Bisogna tornare a un sistema proporzionale che aiuta la aggregazione delle posizioni omogenee e consente la rappresentanza di tutte le posizioni culturali e politiche presenti nel paese.

Le repubbliche parlamentari funzionano se consentono ai rappresentanti del Parlamento di costruire nel Parlamento le alleanze per governare. Ritengo dunque che sia finita la lunga transizione cominciata negli anni 90 che si è conclusa con il “capolavoro”! delle modifiche alla Costituzione inconsistenti o improvvisate: il nuovismo come elemento di “novità” è stato rifiutato perché inconsistente.

La vittoria del No al referendum ha riconfermato il principio di legittimità di un Parlamento che non può essere formato da nominati ma da eletti, scelti dai cittadini e ha ripristinato il principio di equilibrio tra i poteri dello Stato: gli elettori dopo anni sono andati a votare per conservare la Repubblica parlamentare anziché dar vita ad una Repubblica incerta e falsamente presidenziale: un risultato straordinario per l’Italia e l’Europa.

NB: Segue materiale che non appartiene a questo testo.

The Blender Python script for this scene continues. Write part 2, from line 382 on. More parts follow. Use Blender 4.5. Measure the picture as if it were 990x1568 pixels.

Gli elettori sono stati sollecitati a riflettere, a salvaguardare la rappresentanza con una risposta così consistente che costituisce una forte sollecitazione alla classe dirigente a cambiare davvero, a rianimare la politica.

Gli elettori, mi viene da dire all’onorevole Segni, hanno corretto tutto quello di vacuo ha fatto la classe dirigente in questi ultimi venticinque anni. Il popolo chiede dunque di essere rappresentato e di partecipare.